Casablanca (Aşkın Hâlleri)/Mahmut ŞENOL

II.Dünya Savaşı’nın kıyamet günleridir; Fas’ın Kasablanka şehrinde bir film çekilir: Casablanca! 1942 yapımı filmde sinema tarihinin en ünlü iki ismi rol almaktadır. Hüzünlü bakışlı ama yakışıklı Humphrey Bogart ve kuzeyin güzel kadınlarından İsveçli Ingrid Bergman…

 

¨Rick’in Barı¨nda geçer her şey. Ilsa adındaki kadın, Fas’ta yaşayan Amerikalı Rick’in mültecilere, savaştan kaçanlara yardımcı olduğu bara gelir, yardım ister; aralarında eskiye dayalı ve küllenmiş bir aşk vardır, tekrar alevlenir.1938 tarihinde Amerikan Broadway sahnelerinde oynanmış ¨Everybody Comes to Rick’s¨~ Herkes Rick’e Gelir başlıklı tiyatro eserinden uyarlanmış filmin, sinema tarihinde en meşhur aşk filmlerinden başında geldiği, aldığı Oscar’lardan, türlü ödüllerden ve hâlen unutulmaz replikleriyle hatıralarda kalmasıyla bilinir. Sonradan, dünya müzik listelerinde asla yerini terk etmeyen ¨As Time Goes By¨ ~ Zaman Geçtikçe şarkısına ait parçanın yer aldığı film kuplesi de unutulmaz.

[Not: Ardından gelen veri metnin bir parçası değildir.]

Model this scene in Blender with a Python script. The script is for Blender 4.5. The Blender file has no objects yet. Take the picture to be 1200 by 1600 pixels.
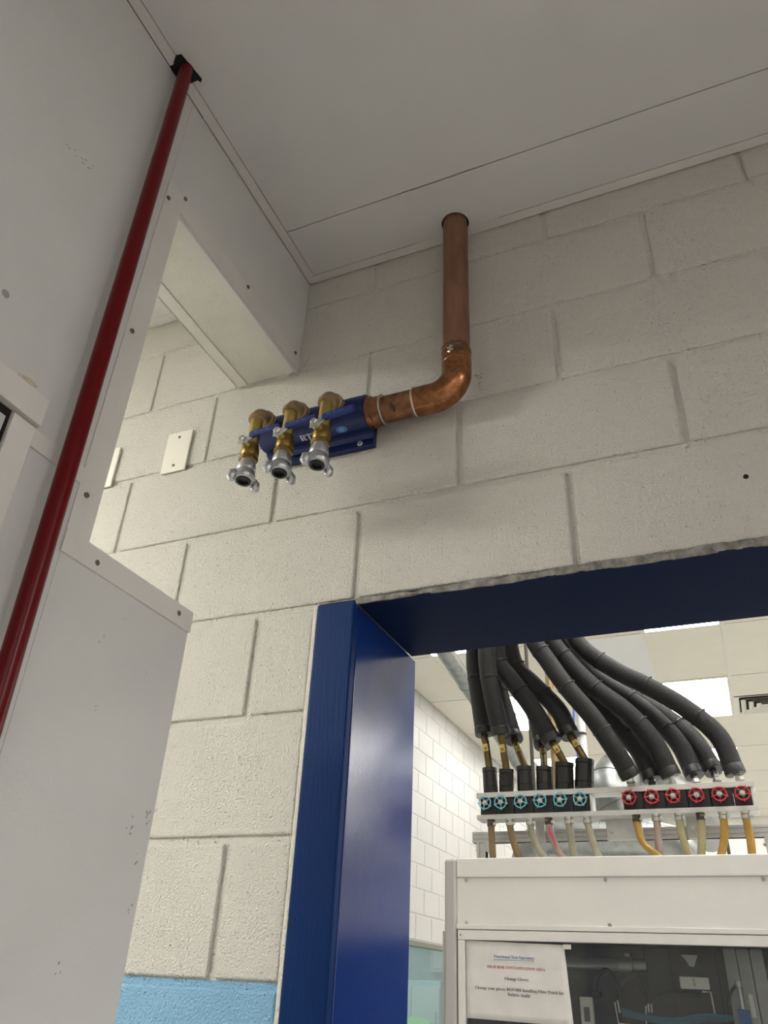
import bpy, bmesh, math, random
from mathutils import Vector, Matrix
random.seed(7)
R_ = math.radians
scene = bpy.context.scene
COL = scene.collection
FLOOR = -2.134      # heights are measured from the door head (z = 0)

# ---------------------------------------------------------------- camera
cam_d = bpy.data.cameras.new('camera')
cam = bpy.data.objects.new('camera', cam_d)
COL.objects.link(cam)
cam_d.sensor_fit = 'HORIZONTAL'
cam_d.sensor_width = 36.0
cam_d.lens = 36.0 * 1212.27 / 1200.0
cam_d.clip_start = 0.02
rt = Vector((0.9201, 0.3895, 0.0416)); fw = Vector((-0.3528, 0.7756, 0.5234))
fw.normalize(); rt = (rt - fw * rt.dot(fw)).normalized(); up = rt.cross(fw)
M = Matrix((( rt.x, up.x, -fw.x, 0.5803), (rt.y, up.y, -fw.y, -1.1655), (rt.z, up.z, -fw.z, -0.6060), (0, 0, 0, 1)))
cam.matrix_world = M
scene.camera = cam

# ---------------------------------------------------------------- world, exposure
w = bpy.data.worlds.new('world'); scene.world = w; w.use_nodes = True
w.node_tree.nodes['Background'].inputs[0].default_value = (0.9, 0.95, 1.0, 1)
w.node_tree.nodes['Background'].inputs[1].default_value = 0.05
vs = scene.view_settings
vs.view_transform = 'Standard'; vs.look = 'None'; vs.gamma = 1.0; vs.exposure = 0.0
vs.use_curve_mapping = False

# lamp brightness (radiance of the fluorescent diffusers)
L_FAR, L_MAIN, L_LEFT = 14.0, 24.0, 64.0

# ---------------------------------------------------------------- materials
MATS = {}
def mat(name, col, rough=0.5, metal=0.0, bump=0.0, bscale=150.0, var=0.0, vscale=6.0, vcol=None,
        pits=0.0, spec=0.5, emit=0.0, coat=0.0, aniso=None, bdist=0.002):
    m = bpy.data.materials.new(name); m.use_nodes = True
    nt = m.node_tree; N = nt.nodes; Lk = nt.links
    b = N['Principled BSDF']
    c = (*col, 1.0)
    b.inputs['Base Color'].default_value = c
    b.inputs['Roughness'].default_value = rough
    b.inputs['Metallic'].default_value = metal
    b.inputs['Specular IOR Level'].default_value = spec
    b.inputs['Coat Weight'].default_value = coat
    if emit:
        b.inputs['Emission Color'].default_value = c
        b.inputs['Emission Strength'].default_value = emit
    geo = N.new('ShaderNodeNewGeometry')
    src = geo.outputs['Position']
    if aniso:
        mp = N.new('ShaderNodeMapping'); mp.inputs['Scale'].default_value = aniso
        Lk.new(src, mp.inputs['Vector']); src = mp.outputs['Vector']
    if var:
        n = N.new('ShaderNodeTexNoise'); n.inputs['Scale'].default_value = vscale
        n.inputs['Detail'].default_value = 5; n.inputs['Roughness'].default_value = 0.6
        Lk.new(src, n.inputs['Vector'])
        r = N.new('ShaderNodeValToRGB')
        r.color_ramp.elements[0].position = 0.35; r.color_ramp.elements[1].position = 0.65
        v2 = vcol if vcol else tuple(x * (1 - var) for x in col)
        r.color_ramp.elements[0].color = (*v2, 1); r.color_ramp.elements[1].color = c
        Lk.new(n.outputs['Fac'], r.inputs['Fac'])
        Lk.new(r.outputs['Color'], b.inputs['Base Color'])
    if bump:
        n = N.new('ShaderNodeTexNoise'); n.inputs['Scale'].default_value = bscale
        n.inputs['Detail'].default_value = 4; n.inputs['Roughness'].default_value = 0.55
        Lk.new(src, n.inputs['Vector'])
        h = n.outputs['Fac']
        if pits:
            n2 = N.new('ShaderNodeTexNoise'); n2.inputs['Scale'].default_value = bscale * 0.50
            n2.inputs['Detail'].default_value = 3
            Lk.new(src, n2.inputs['Vector'])
            rp = N.new('ShaderNodeMapRange'); rp.inputs[1].default_value = 0.27; rp.inputs[2].default_value = 0.34
            rp.inputs[3].default_value = -pits; rp.inputs[4].default_value = 0.0
            Lk.new(n2.outputs['Fac'], rp.inputs[0])
            ad = N.new('ShaderNodeMath'); ad.operation = 'ADD'
            Lk.new(h, ad.inputs[0]); Lk.new(rp.outputs[0], ad.inputs[1]); h = ad.outputs[0]
        bp = N.new('ShaderNodeBump'); bp.inputs['Strength'].default_value = bump
        bp.inputs['Distance'].default_value = bdist
        Lk.new(h, bp.inputs['Height']); Lk.new(bp.outputs['Normal'], b.inputs['Normal'])
    MATS[name] = m
    return m

mat('block_cream', (0.72, 0.695, 0.625), 0.40, bump=1.0, bscale=290, pits=1.1, var=0.05, vscale=4, bdist=0.0058)
mat('block_blue', (0.20, 0.42, 0.62), 0.35, bump=1.0, bscale=260, pits=0.9, var=0.08, vscale=5, bdist=0.0040)
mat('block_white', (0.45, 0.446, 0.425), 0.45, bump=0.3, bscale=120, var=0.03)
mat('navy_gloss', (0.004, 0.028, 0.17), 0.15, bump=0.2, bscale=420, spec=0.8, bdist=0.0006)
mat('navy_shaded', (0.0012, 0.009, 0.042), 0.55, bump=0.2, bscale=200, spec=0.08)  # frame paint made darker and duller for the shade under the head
mat('navy_brushed', (0.001, 0.023, 0.115), 0.5, bump=0.25, bscale=60, spec=0.15, aniso=(6, 6, 0.35), bdist=0.002)
mat('frp_white', (0.625, 0.62, 0.60), 0.42, bump=0.30, bscale=260, var=0.05, vscale=3, bdist=0.0015)
mat('frp_pebble', (0.70, 0.67, 0.60), 0.45, bump=0.9, bscale=330, var=0.10, vscale=9, bdist=0.002)
mat('ceiling_white', (0.64, 0.62, 0.60), 0.5, var=0.05, vscale=2.5)
mat('trim_white', (0.68, 0.65, 0.61), 0.4, var=0.06, vscale=8)
mat('red_paint', (0.115, 0.0004, 0.003), 0.30, bump=0.12, bscale=70, spec=0.22)
mat('copper', (0.36, 0.17, 0.09), 0.38, 0.85, bump=0.06, bscale=40, var=0.5, vscale=48, vcol=(0.15, 0.062, 0.032))
mat('copper_dull', (0.35, 0.175, 0.11), 0.48, 0.7, var=0.4, vscale=26, vcol=(0.21, 0.11, 0.07), aniso=(1, 1, .25))
mat('copper_shiny', (0.46, 0.20, 0.09), 0.26, 0.95, var=0.5, vscale=55, vcol=(0.21, 0.09, 0.035))
mat('solder', (0.62, 0.58, 0.53), 0.3, 0.9)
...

Ilsa, ¨Play it Sam¨, tekrar çal Sam diyerek barın piyanisti siyahi müzisyene bir daha bir daha söyletir şarkıyı...Asla bir araya bir daha gelemeyecekleri Rick’in hüznüyle başından beri belli olan filmde, Ilsa, hayatlarında ikinci kez bir araya gelip ama yine ayrılacakları o sıra, ¨Öp beni, bu bütün sorularının cevabı olur…¨ diyecektir. 

Rick, kadına “With the world crumbling, we pick this time to fall in love” der; ¨Dünya harabeye dönerken biz bu zamanda âşık olmayı seçiyoruz!¨ Ilsa gitmek zorundadır, gece yarısıdır, Kasablanka Havalimanındaki pistte uçuşa hazırlanan uçağın pervaneleri hızlanırken Rick’in son sözüdür bu...Aşk dünyayı umursamamak değildir, kendi içinde ulaşamadığı ötekiyle yeni bir dünya kurmaktır. Dünyadan vazgeçer gibi bazen aşkların da feda edilmesi gerekir. Geride tekmelenmiş iki yürek bırakır...

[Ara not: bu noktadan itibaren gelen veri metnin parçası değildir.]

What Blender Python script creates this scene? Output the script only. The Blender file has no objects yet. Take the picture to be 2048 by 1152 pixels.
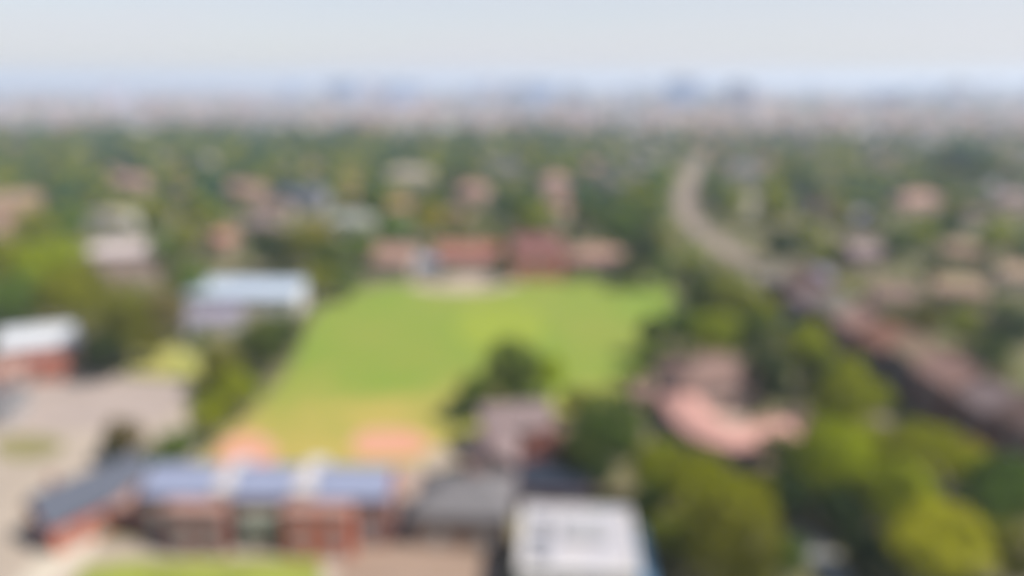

Postacı Filmine Dair Okumalar

1994 yapımı Il Postino-Postacı filminde, Şili’nin yetiştirdiği büyük şair Pablo Neruda’nın sürgüne gönderildiği, Akdeniz'e nokta gibi konulmuş bir İtalyan adasında yaşanan hüzünlü bir aşk hikâyesi anlatılır.Yıl 1950'lerdir... Neruda’ya dünyanın dört bir yanından gelen yığınla mektup, telgraf, koli gibi gönderileri onun evine taşıyan adanın bisikletli postacısı Mario komünist şairin hayranıdır. Her gün gelir gider, bir süre sonra evin insanı gibi olur.

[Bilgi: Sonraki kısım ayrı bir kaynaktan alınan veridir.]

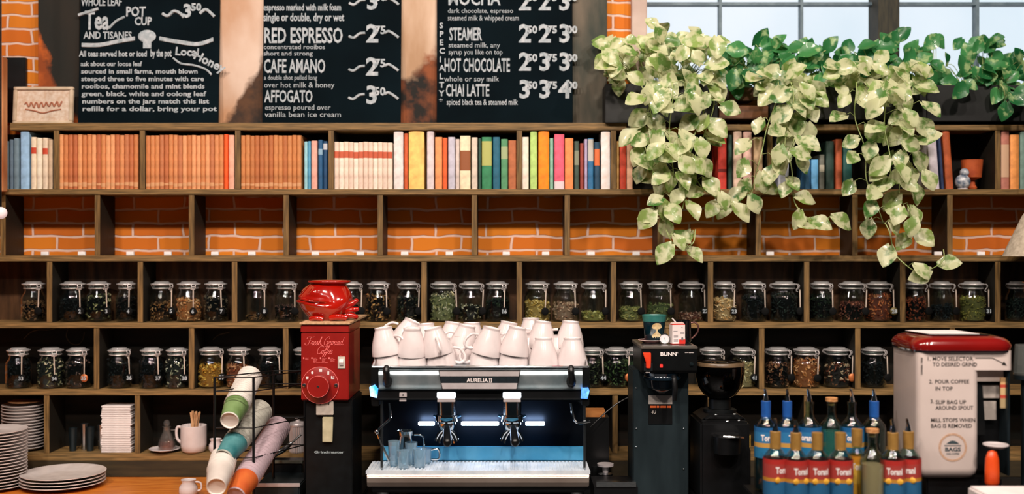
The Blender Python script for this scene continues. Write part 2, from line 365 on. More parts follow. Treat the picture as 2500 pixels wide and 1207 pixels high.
m.text('Local', 20 * q, T((X(424, y) - t.location.x, -.0008, Z(132, y) - zt)) @ R(4, 'Y'), bold=.03); m.text('Honey', 22 * q, T((X(468, y) - t.location.x, -.0008, Z(140, y) - zt)) @ R(26, 'Y'), bold=.03)
wig(m, t, y, [(420, 140), (440, 154), (470, 158), (500, 168), (515, 182)], 2.6)
LN = ['ask about our loose leaf', 'sourced in small farms, mouth blown', 'steeped three to five minutes with care', 'rooibos, chamomile and mint blends', 'green, black, white and oolong leaf', 'numbers on the jars match this list', 'refills for a dollar, bring your pot']
for i, s_ in enumerate(LN):
    py = 160 + i * 18.5; ch(m, t, y, s_, 194 + i, py, 12, width=(150, 285, 300, 300, 305, 310, 328)[i], bold=.02)
m.build('chalk_lettering', chalk, t)
t, y = board('middle chalkboard, coffee menu with three flourished prices on its right', 640, 978)
m = MB(); w_ = [(-6, 18, 190), (22, 17, 190), (48, 20, 198)]
for i, (py, h, wd) in enumerate(w_): ch(m, t, y, ['MACCHIATO', 'espresso marked with milk foam', 'single or double, dry or wet'][i], 640, py, h, width=wd, bold=.02)
ch(m, t, y, 'RED ESPRESSO', 641, 102, 38, width=192, bold=.02); ch(m, t, y, 'concentrated rooibos', 641, 118, 12, width=150); ch(m, t, y, 'short and strong', 641, 134, 12, width=120)
ch(m, t, y, 'CAFE AMANO', 642, 176, 34, width=150, bold=.02); ch(m, t, y, 'a double shot pulled long', 643, 194, 12, width=130); ch(m, t, y, 'over hot milk & honey', 643, 213, 14, width=172)
ch(m, t, y, 'AFFOGATO', 645, 249, 30, width=118, bold=.02); ch(m, t, y, 'espresso poured over', 646, 268, 13, width=160); ch(m, t, y, 'vanilla bean ice cream', 646, 286, 14, width=186)
for py, a, b in ((4, '3', '00'), (86, '2', '75'), (168, '2', '75'), (238, '3', '50')):
    wig(m, t, y, [(850, py), (862, py + 4), (876, py - 6), (890, py - 8)], 3.4); wig(m, t, y, [(938, py - 8), (948, py - 12), (962, py - 4), (972, py + 4)], 3.4)
    ch(m, t, y, a, 892, py + 14, 44, bold=.03); ch(m, t, y, b, 913, py - 6, 20, bold=.03)
m.build('chalk_lettering', chalk, t)
t, y = board('rightmost chalkboard, drinks menu with three columns of prices', 1066, 1398)
m = MB()
ch(m, t, y, 'MOCHA', 1092, 8, 34, width=128, bold=.02); ch(m, t, y, 'dark chocolate, espresso', 1092, 28, 12, width=160); ch(m, t, y, 'steamed milk & whipped cream', 1092, 47, 14, width=174)
ch(m, t, y, 'STEAMER', 1096, 96, 32, width=80, bold=.02); ch(m, t, y, 'steamed milk, any', 1094, 114, 13, width=126); ch(m, t, y, 'syrup you like on top', 1094, 131, 13, width=132)
ch(m, t, y, 'HOT CHOCOLATE', 1084, 174, 34, width=160, bold=.02); ch(m, t, y, 'whole or soy milk', 1084, 198, 14, width=134)
ch(m, t, y, 'CHAI LATTE', 1088, 234, 30, width=106, bold=.02); ch(m, t, y, 'spiced black tea & steamed milk', 1090, 256, 15, width=174, bold=.01)
for i in range(10): ch(m, t, y, 'SPECIALTY'[i] if i < 9 else '*', 1072, 66 + i * 21, 14, bold=.03)
for py, s_ in ((20, '223'), (100, '223'), (170, '233'), (238, '334')):
    for k_, c_ in enumerate(s_):
        ch(m, t, y, c_, 1266 + 49 * k_, py, 44, bold=.03); ch(m, t, y, ('50', '75', '00')[k_], 1287 + 49 * k_, py - 22, 18, bold=.04)
m.build('chalk_lettering', chalk, t)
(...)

Bir gün, Neruda, anavatanındaki dostlarına gönderilecek bir teyp kaydı yaparak ada hakkında bir şeyler söylerken, Mario içeri girer, ne yaptığını anlamaz ama dev şair ona, ¨Haydi, sen de adanız hakkında bir şeyler söyle!¨der. Mario şaşalayınca, ¨Mesela adanızdaki en güzel şey nedir, onu söyle¨ diye cesaretlendirir, postacının yüzü ışıldar, dudakları kıpır kıpırdır. ¨Beatrice¨ der, ¨Adanın en güzel şeyi Beatrice’dir.


¨Beatrice, balıkçı köyünün kahvesinde çalışan garson kızdır; Mario'nun ilk görüşte vurulduğu kız…Dante’nin sonsuz bir tutkuyla âşığı olduğu Beatrice’in adının bu filmde kullanılması sadece bir tesadüf yahut bir atıf da değildir; İlahi Komedya’nın başrolüne yerleşmiş Beatrice, sonsuz ama asla ulaşılamayan aşkın kahramanıdır.

İlahi Komedya’nın muhteşem yazarı Dante ve adanın zavallı postacısı Mario, Beatrice adını sayıklayarak kendi hayatlarını bu kadınlar uğruna birer şaheser yaparlar...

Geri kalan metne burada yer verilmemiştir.